For Republicans, this was shaping up to be their best statewide chance to win in years. Then abortion rights were overturned, changing the tenor of the race.

“I was very surprised that Congressman Zeldin sent a very, very strong pro-life statement the day the Supreme Court overturned Roe,” Republican strategist Tom Doherty said. “And I was a bit confused as to why he did that. That type of statement is definitely not going to help him in November.”

Hochul exceeded expectations in what turned out to be a primary with a very low turnout. She received more than 66% of the vote, which is a larger margin than her predecessor has achieved in any gubernatorial primary.

“Well, I think she had very weak opposition in the primary. Just underfunded opponents who didn’t have a clear rationale for why they deserve to be governor. Nonetheless, it sent a strong signal, certainly from the Republican side of the aisle,” Soufer said.

It was also a very bad evening for the progressive left. Most of the insurgent candidates lost their races. Some members of the group fear that it could create problems in November if a large part of the base is not powered up.

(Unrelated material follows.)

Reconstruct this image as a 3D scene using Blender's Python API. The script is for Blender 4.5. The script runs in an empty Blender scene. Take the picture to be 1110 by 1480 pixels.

“Where will the progressive wing of the party be in November? The progressive wing of the party, they’re going to stay home. They stayed home on Hillary [Clinton]. And what did it bring them? Listen, stay home. If they stay home in record numbers, then Zeldin has a real chance of upsetting the incumbent governor,” Doherty said.

It is particularly unusual this year that the primaries have not even been completed.

Because the district cards were tossed out by a judge, the state’s Senate and Congressional primaries will take place next month.

That could lead to even more voter fatigue this fall.